Le premier ministre Gabriel Attal a annoncé mardi l’interdiction du réseau social TikTok en Nouvelle-Calédonie dans une série de mesures visant à assurer la sécurité. Le territoire est en proie à des violences depuis lundi après le passage d’une révision constitutionnelle qui ne passe pas auprès des indépendantistes. Une décision inédite et en lien avec l’état d’urgence déclaré ce mercredi dans le département. Jointe par le Figaro, la plateforme n’a pas encore réagi à cette annonce. Selon nos informations, l’interdiction est déjà en vigueur et opérationnelle sur les téléphones. C’est l’office des postes et des télécommunications de Nouvelle Calédonie qui intervient depuis hier pour bloquer les accès à l’application.

TikTok, propriété de la société chinoise ByteDance, est un des vecteurs de communication préférés entre les groupes qui commettent des violences depuis trois nuits en Nouvelle-Calédonie. Cette mesure d’interdiction intervient également sur fond de crainte d’ingérences et de désinformation sur les réseaux sociaux venant de pays étrangers qui chercheraient à attiser les tensions, ont indiqué à l’AFP des sources gouvernementales et de sécurité, évoquant des pays comme la Chine ou l’Azerbaidjan.

Mais le gouvernement a-t-il réellement le droit d’interdire TikTok à ses concitoyens ? Selon l’avocat Maître Eolas ça n’est pas impossible, s’«il s’agit d’une interdiction provisoire, dans le cadre de l’état d’urgence», explique-t-il sur X (ex-twitter). «S’il s’avérait que les émeutiers utilisent TikTok pour provoquer à la rébellion armée et se coordonner, c’est une mesure qui peut être proportionnée à la nécessité de rétablir l’ordre et la sécurité publique.»

Plus précisément, c’est l’article 11 de la loi de 1955 relative à l’état d’urgence, substantiellement modifié par la loi de novembre 2015, qui permet au ministre de l’Intérieur et au préfet de suspendre l’usage de TikTok en France. «Le ministre de l’Intérieur peut prendre toute mesure pour assurer l’interruption de tout service de communication au public en ligne provoquant à la commission d’actes de terrorisme ou en faisant l’apologie», précise cet amendement, voté en 2015 après les attentats islamistes qui ont frappé le pays.

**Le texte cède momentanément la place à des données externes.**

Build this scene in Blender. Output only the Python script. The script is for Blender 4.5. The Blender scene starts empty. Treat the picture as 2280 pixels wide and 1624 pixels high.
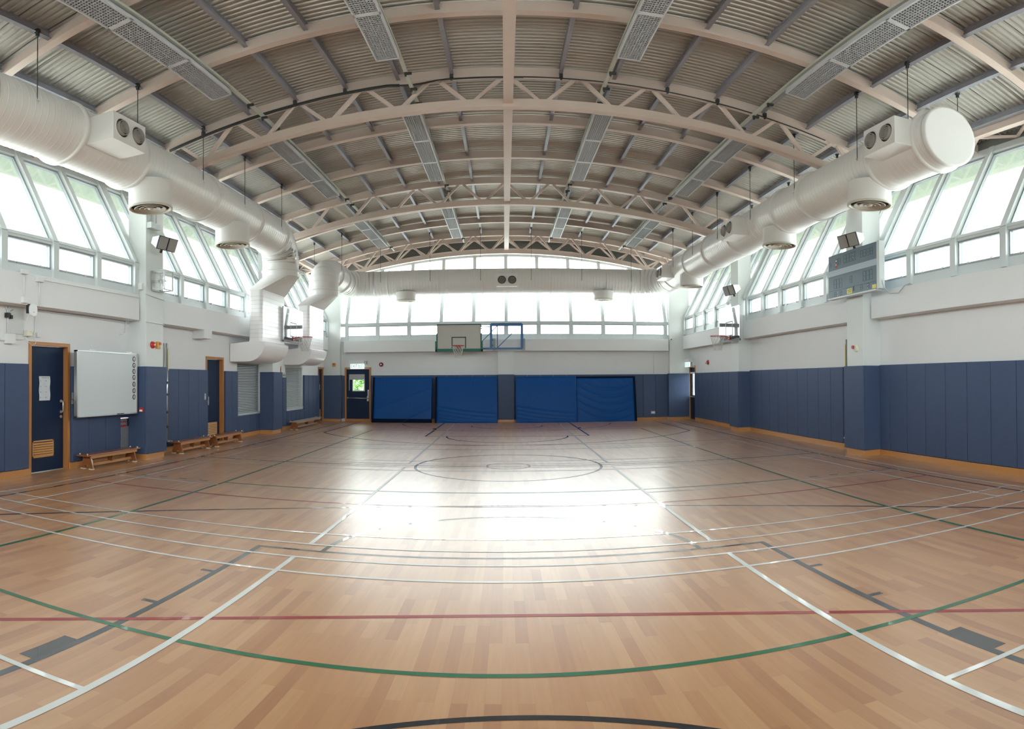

« En somme, on permet au pouvoir administratif de limiter l’accès aux réseaux sociaux sur son interprétation du terrorisme. Une mesure qui interrogeait déjà en 2015, puisqu’il n’existe pas de réelle possibilité de la contester en tant que telle», confirme auprès du Figaro, Nicolas Hervieu, professeur de droit public. Le juriste s’interroge justement sur la définition de terrorisme attribuée aux actes de violences sur le territoire. «Certes ce sont des actes d’une très grande gravité. Notamment avec la mort du gendarme aujourd’hui», poursuit-il. «Mais au sens strict du droit, nous ne sommes pas dans la définition même du terrorisme».

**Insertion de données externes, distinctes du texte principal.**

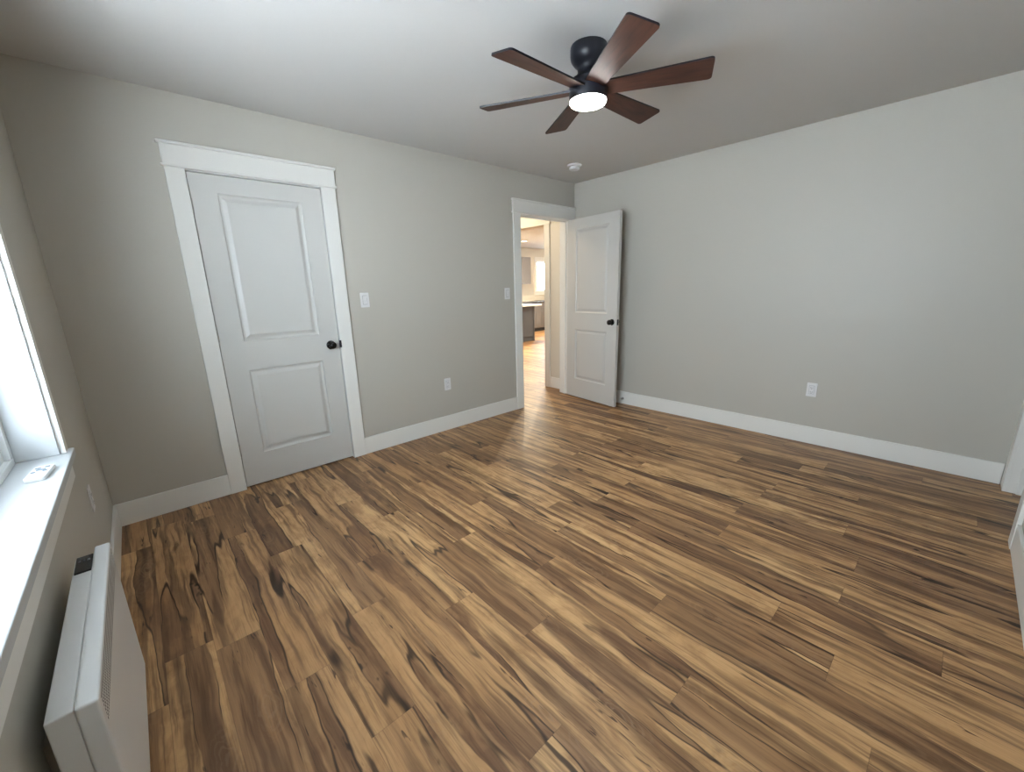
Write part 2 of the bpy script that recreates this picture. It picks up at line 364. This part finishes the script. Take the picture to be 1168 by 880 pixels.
# ------------------------------------------------------------------ baseboards
BH, BT = 0.142, 0.014
def base(name, label, boxes):
    mb = MB()
    for q in boxes: mb.box(*q)
    tag(mb.build(name, M['trim'], bevel=0.003), label, 'baseboard', kind='structure')
base('baseboard_back', 'white baseboard left of the closed closet door', [(0, C1A - 0.0935, -BT, 0, 0, BH)])
base('baseboard_back', 'white baseboard between the closed door and the open doorway', [(C1B + 0.0975, D2A - 0.097, -BT, 0, 0, BH)])
base('baseboard_right', 'white baseboard along the wide plain wall', [(XB - BT, XB, YC + 0.021, -0.018, 0, BH)])
base('baseboard_left', 'white baseboard behind the panel heater', [(0, BT, YC, -BT, 0, BH)])
base('baseboard_front', 'white baseboard at the lower right edge', [(BT, 3.279, YC, YC + BT, 0, BH)])
base('baseboard_hall', 'white baseboard on the short hall wall beyond the doorway', [(HX - BT, HX, WT + 0.018, 0.412, 0, BH)])

# ------------------------------------------------------------------ casings (craftsman style)
def casing_y(name, label, x0, x1, ysurf, sgn, top, leg=0.0955, head=0.14, right_butt=None, jamb_y=None, right_leg=None, left_leg=None):
    """cased opening in a wall facing sgn*y at ysurf; x0..x1 = between legs"""
    T = 0.017
    def yy(d): return (ysurf, ysurf + sgn * d) if sgn > 0 else (ysurf + sgn * d, ysurf)
    root = empty(name, ((x0 + x1) / 2, ysurf, 0)); tag(root, label, 'door trim', kind='structure')
    def part(nm, boxes, bev=0.0015, mat='trim'):
        mb = MB()
        for q in boxes: mb.box(*q)
        o_ = mb.build(nm, M[mat], root, bevel=bev); o_.location = -root.location; return o_
    ll = left_leg or leg; rl = right_leg or leg
    part('side_casing', [(x0 - ll, x0, *yy(T), 0, top + 0.005)])
    part('side_casing', [(x1, x1 + rl, *yy(T), 0, top + 0.005)])
    xa, xb = x0 - ll - 0.004, x1 + rl + 0.004
    e = 0.010
    if right_butt is not None: xb = right_butt; er = 0.0
    else: er = e
    part('head_fillet', [(xa - e, xb + er, *yy(0.026), top + 0.005, top + 0.020)], 0.004)
    part('head_board', [(xa, xb, *yy(0.019), top + 0.020, top + head - 0.016)])
    part('head_cap', [(xa - e - 0.004, xb + er, *yy(0.034), top + head - 0.016, top + head)], 0.004)
    # jamb boards lining the wall thickness
    yi = (ysurf, ysurf - sgn * WT)
    y0_, y1_ = min(yi), max(yi)
    r = 0.005
    part('jamb', [(x0 - j + 0.0005, x0 - 0.0 + 0.0 - 0.0005 + (-0.0) + 0.0, y0_, y1_, 0, top + j), (x1 + 0.0005, x1 + j - 0.0005, y0_, y1_, 0, top + j), (x0 - j, x1 + j, y0_, y1_, top, top + j - 0.0005)], 0.001)
    # stop strips
    ys = ysurf - sgn * 0.040; ye = ysurf - sgn * 0.075
    a_, b_ = min(ys, ye), max(ys, ye)
    part('door_stop_strip', [(x0, x0 + 0.011, a_, b_, 0, top), (x1 - 0.011, x1, a_, b_, 0, top), (x0 + 0.011, x1 - 0.011, a_, b_, top - 0.011, top)], 0.001)
    return root
casing_y('trim_1', 'white craftsman trim around the closed closet door', C1A, C1B, 0.0, -1, DH, leg=0.094, right_leg=0.0975)
casing_y('trim_2', 'white trim around the open doorway in the far corner', D2A, D2B, 0.0, -1, DH, leg=0.097, right_butt=XB, right_leg=XB - D2B)
casing_y('trim_3', 'white trim around the opening at the right edge', FX0, FX1, YC, 1, DH, leg=0.0955, right_butt=XB, right_leg=XB - FX1)
# hall-side trim of the doorway and cased opening in the hall wall
mb = MB(); mb.box(D2A - 0.095, D2A, WT, WT + 0.017, 0, DH); mb.box(D2B, HX, WT, WT + 0.017, 0, DH); mb.box(D2A - 0.095, HX, WT, WT + 0.019, DH, DH + 0.13)
tag(mb.build('trim_4', M['trim'], bevel=0.0015), 'white trim on the hall side of the open doorway', 'door trim', kind='structure')
r5 = empty('trim_5', (HX, 1.0, 0)); tag(r5, 'white trim of the wide hall opening towards the kitchen', 'door trim', kind='structure')
for nm, q in (('side_casing', (HX - 0.017, HX, 0.412, HO0, 0, HOZ)), ('side_casing', (HX - 0.017, HX, HO1, HO1 + 0.088, 0, HOZ)), ('head_board', (HX - 0.021, HX, 0.402, HO1 + 0.095, HOZ, HOZ + 0.13)),
              ('jamb', (HX + 0.0005, HX + 0.1195, HO0 - 0.0, HO0 + 0.006, 0, HOZ))):
    o = MB().box(*q).build(nm, M['trim'], r5, bevel=0.0015); o.location = -r5.location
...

D’autres, ne partagent pas forcément ce point de vue. «Ce qui se passe en Nouvelle-Calédonie n’est pas (juste) de “grosses manifs’’. Ce sont des émeutes violentes. Un gendarme a été tué et renseignez-vous sur ce qui s’est passé là-bas en 1985 et 1988», souligne Maître Eolas sur son compte X. Le praticien du droit fait référence à deux moments de violences entre les indépendantistes et les anti-indépendantistes qui ont fait des morts.

Dans la pratique, il faut également contraindre les opérateurs télécoms à suspendre l’adresse du serveur de TikTok. Ce qui entraînerait l’impossibilité de télécharger, ou le cas échéant, d’ouvrir l’application. Une possibilité là aussi permise par l’article 11 de la loi relative à l’état d’urgence.« Le gouvernement peut en effet enjoindre TikTok à couper l’accès à ses services sur le territoire dans les 24 heures et s’il ne le fait pas, c’est aux opérateurs télécoms qu’ils le demanderont», confirme Nicolas Hervieu. «Mais ce qui est assez étonnant cette fois, c’est que le ministre veut que l’application soit suspendue tout de suite. Ce qui ne paraît pas possible.»

Pour contester cette décision, les citoyens de Nouvelle-Calédonie pourraient eux envisager un référé liberté contre la décision du ministre de l’Intérieur en se basant «sur la tenue de l’illégalité manifeste de cette décision compte tenu du délai demandé à la plateforme», conclut le juriste. Selon nos informations, la plateforme devait encore prendre contact avec le gouvernement au sujet de l’annonce de son interdiction sur le territoire.